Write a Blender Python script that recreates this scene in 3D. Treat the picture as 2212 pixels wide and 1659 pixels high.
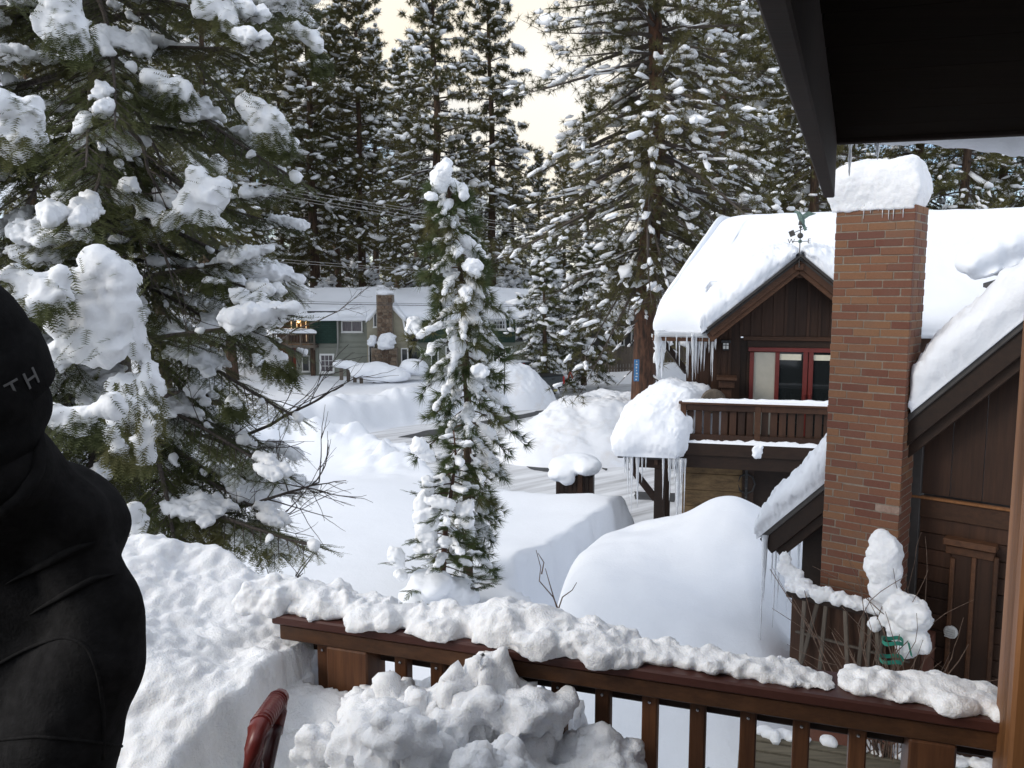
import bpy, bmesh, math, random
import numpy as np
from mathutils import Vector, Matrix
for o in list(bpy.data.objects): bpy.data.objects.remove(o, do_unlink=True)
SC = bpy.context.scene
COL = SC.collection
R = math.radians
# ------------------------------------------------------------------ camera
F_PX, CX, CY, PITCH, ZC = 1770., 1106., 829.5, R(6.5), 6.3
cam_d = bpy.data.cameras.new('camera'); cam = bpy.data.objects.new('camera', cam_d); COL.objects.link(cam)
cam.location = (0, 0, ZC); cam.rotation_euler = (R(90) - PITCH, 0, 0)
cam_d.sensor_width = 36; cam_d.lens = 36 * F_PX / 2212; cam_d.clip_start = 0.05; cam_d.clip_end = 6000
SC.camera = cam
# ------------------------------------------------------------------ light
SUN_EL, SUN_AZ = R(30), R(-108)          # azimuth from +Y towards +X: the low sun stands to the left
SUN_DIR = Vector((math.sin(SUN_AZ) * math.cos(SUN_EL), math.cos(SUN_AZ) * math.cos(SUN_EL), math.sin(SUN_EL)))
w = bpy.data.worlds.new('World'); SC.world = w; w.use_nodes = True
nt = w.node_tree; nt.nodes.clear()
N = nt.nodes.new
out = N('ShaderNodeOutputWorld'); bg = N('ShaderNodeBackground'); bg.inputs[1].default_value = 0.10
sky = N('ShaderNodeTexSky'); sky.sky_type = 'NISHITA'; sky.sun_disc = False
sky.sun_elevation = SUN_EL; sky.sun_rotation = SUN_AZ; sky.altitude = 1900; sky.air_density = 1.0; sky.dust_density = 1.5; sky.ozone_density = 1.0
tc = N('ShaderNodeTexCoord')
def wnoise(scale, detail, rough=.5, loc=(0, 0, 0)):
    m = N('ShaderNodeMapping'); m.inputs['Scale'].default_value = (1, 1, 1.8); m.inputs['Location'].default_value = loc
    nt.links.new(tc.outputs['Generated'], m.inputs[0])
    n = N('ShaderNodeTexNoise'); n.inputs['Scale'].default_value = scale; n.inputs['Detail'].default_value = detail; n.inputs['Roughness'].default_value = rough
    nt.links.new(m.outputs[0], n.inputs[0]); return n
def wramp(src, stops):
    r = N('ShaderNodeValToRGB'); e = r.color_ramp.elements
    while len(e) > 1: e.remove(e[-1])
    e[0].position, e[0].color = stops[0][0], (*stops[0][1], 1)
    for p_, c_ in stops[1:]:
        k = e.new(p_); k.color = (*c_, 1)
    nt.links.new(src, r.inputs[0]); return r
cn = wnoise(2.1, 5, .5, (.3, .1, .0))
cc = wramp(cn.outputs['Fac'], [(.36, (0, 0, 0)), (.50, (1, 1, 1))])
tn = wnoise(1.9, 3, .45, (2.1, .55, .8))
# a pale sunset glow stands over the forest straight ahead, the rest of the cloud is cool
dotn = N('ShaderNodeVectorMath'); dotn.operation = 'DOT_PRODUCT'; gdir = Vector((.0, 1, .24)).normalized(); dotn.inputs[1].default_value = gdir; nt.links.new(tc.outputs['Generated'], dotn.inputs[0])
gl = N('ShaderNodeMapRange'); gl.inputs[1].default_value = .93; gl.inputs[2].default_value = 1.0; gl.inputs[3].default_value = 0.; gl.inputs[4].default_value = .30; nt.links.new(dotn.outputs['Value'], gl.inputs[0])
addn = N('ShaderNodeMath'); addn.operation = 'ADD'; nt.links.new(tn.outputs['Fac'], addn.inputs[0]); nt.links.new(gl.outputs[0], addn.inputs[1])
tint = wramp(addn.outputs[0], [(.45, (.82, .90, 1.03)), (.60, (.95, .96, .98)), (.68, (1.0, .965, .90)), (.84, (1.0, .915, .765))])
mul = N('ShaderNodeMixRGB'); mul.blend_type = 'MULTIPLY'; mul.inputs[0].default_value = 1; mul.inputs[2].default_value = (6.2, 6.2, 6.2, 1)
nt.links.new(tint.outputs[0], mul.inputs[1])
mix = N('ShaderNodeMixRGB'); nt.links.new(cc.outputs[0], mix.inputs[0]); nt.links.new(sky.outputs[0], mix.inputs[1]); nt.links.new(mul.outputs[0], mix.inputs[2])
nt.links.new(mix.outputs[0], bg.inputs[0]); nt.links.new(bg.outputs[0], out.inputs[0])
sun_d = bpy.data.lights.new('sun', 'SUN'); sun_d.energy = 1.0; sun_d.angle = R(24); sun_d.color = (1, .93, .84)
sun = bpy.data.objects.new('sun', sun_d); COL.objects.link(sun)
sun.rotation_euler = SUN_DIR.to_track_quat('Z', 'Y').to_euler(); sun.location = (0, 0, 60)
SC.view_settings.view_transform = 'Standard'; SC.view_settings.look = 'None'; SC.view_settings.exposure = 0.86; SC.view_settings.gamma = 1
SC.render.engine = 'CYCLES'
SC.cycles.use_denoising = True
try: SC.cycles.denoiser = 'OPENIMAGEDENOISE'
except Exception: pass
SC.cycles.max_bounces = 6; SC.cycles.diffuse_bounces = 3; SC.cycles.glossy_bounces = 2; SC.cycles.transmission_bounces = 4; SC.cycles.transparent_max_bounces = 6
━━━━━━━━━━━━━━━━
Problem to work on - Leave out the pictures and give the listing above again exactly.

Exercise response -
Write a Blender Python script that recreates this scene in 3D. Treat the picture as 2212 pixels wide and 1659 pixels high.
import bpy, bmesh, math, random
import numpy as np
from mathutils import Vector, Matrix
for o in list(bpy.data.objects): bpy.data.objects.remove(o, do_unlink=True)
SC = bpy.context.scene
COL = SC.collection
R = math.radians
# ------------------------------------------------------------------ camera
F_PX, CX, CY, PITCH, ZC = 1770., 1106., 829.5, R(6.5), 6.3
cam_d = bpy.data.cameras.new('camera'); cam = bpy.data.objects.new('camera', cam_d); COL.objects.link(cam)
cam.location = (0, 0, ZC); cam.rotation_euler = (R(90) - PITCH, 0, 0)
cam_d.sensor_width = 36; cam_d.lens = 36 * F_PX / 2212; cam_d.clip_start = 0.05; cam_d.clip_end = 6000
SC.camera = cam
# ------------------------------------------------------------------ light
SUN_EL, SUN_AZ = R(30), R(-108)          # azimuth from +Y towards +X: the low sun stands to the left
SUN_DIR = Vector((math.sin(SUN_AZ) * math.cos(SUN_EL), math.cos(SUN_AZ) * math.cos(SUN_EL), math.sin(SUN_EL)))
w = bpy.data.worlds.new('World'); SC.world = w; w.use_nodes = True
nt = w.node_tree; nt.nodes.clear()
N = nt.nodes.new
out = N('ShaderNodeOutputWorld'); bg = N('ShaderNodeBackground'); bg.inputs[1].default_value = 0.10
sky = N('ShaderNodeTexSky'); sky.sky_type = 'NISHITA'; sky.sun_disc = False
sky.sun_elevation = SUN_EL; sky.sun_rotation = SUN_AZ; sky.altitude = 1900; sky.air_density = 1.0; sky.dust_density = 1.5; sky.ozone_density = 1.0
tc = N('ShaderNodeTexCoord')
def wnoise(scale, detail, rough=.5, loc=(0, 0, 0)):
    m = N('ShaderNodeMapping'); m.inputs['Scale'].default_value = (1, 1, 1.8); m.inputs['Location'].default_value = loc
    nt.links.new(tc.outputs['Generated'], m.inputs[0])
    n = N('ShaderNodeTexNoise'); n.inputs['Scale'].default_value = scale; n.inputs['Detail'].default_value = detail; n.inputs['Roughness'].default_value = rough
    nt.links.new(m.outputs[0], n.inputs[0]); return n
def wramp(src, stops):
    r = N('ShaderNodeValToRGB'); e = r.color_ramp.elements
    while len(e) > 1: e.remove(e[-1])
    e[0].position, e[0].color = stops[0][0], (*stops[0][1], 1)
    for p_, c_ in stops[1:]:
        k = e.new(p_); k.color = (*c_, 1)
    nt.links.new(src, r.inputs[0]); return r
cn = wnoise(2.1, 5, .5, (.3, .1, .0))
cc = wramp(cn.outputs['Fac'], [(.36, (0, 0, 0)), (.50, (1, 1, 1))])
tn = wnoise(1.9, 3, .45, (2.1, .55, .8))
# a pale sunset glow stands over the forest straight ahead, the rest of the cloud is cool
dotn = N('ShaderNodeVectorMath'); dotn.operation = 'DOT_PRODUCT'; gdir = Vector((.0, 1, .24)).normalized(); dotn.inputs[1].default_value = gdir; nt.links.new(tc.outputs['Generated'], dotn.inputs[0])
gl = N('ShaderNodeMapRange'); gl.inputs[1].default_value = .93; gl.inputs[2].default_value = 1.0; gl.inputs[3].default_value = 0.; gl.inputs[4].default_value = .30; nt.links.new(dotn.outputs['Value'], gl.inputs[0])
addn = N('ShaderNodeMath'); addn.operation = 'ADD'; nt.links.new(tn.outputs['Fac'], addn.inputs[0]); nt.links.new(gl.outputs[0], addn.inputs[1])
tint = wramp(addn.outputs[0], [(.45, (.82, .90, 1.03)), (.60, (.95, .96, .98)), (.68, (1.0, .965, .90)), (.84, (1.0, .915, .765))])
mul = N('ShaderNodeMixRGB'); mul.blend_type = 'MULTIPLY'; mul.inputs[0].default_value = 1; mul.inputs[2].default_value = (6.2, 6.2, 6.2, 1)
nt.links.new(tint.outputs[0], mul.inputs[1])
mix = N('ShaderNodeMixRGB'); nt.links.new(cc.outputs[0], mix.inputs[0]); nt.links.new(sky.outputs[0], mix.inputs[1]); nt.links.new(mul.outputs[0], mix.inputs[2])
nt.links.new(mix.outputs[0], bg.inputs[0]); nt.links.new(bg.outputs[0], out.inputs[0])
sun_d = bpy.data.lights.new('sun', 'SUN'); sun_d.energy = 1.0; sun_d.angle = R(24); sun_d.color = (1, .93, .84)
sun = bpy.data.objects.new('sun', sun_d); COL.objects.link(sun)
sun.rotation_euler = SUN_DIR.to_track_quat('Z', 'Y').to_euler(); sun.location = (0, 0, 60)
SC.view_settings.view_transform = 'Standard'; SC.view_settings.look = 'None'; SC.view_settings.exposure = 0.86; SC.view_settings.gamma = 1
SC.render.engine = 'CYCLES'
SC.cycles.use_denoising = True
try: SC.cycles.denoiser = 'OPENIMAGEDENOISE'
except Exception: pass
SC.cycles.max_bounces = 6; SC.cycles.diffuse_bounces = 3; SC.cycles.glossy_bounces = 2; SC.cycles.transmission_bounces = 4; SC.cycles.transparent_max_bounces = 6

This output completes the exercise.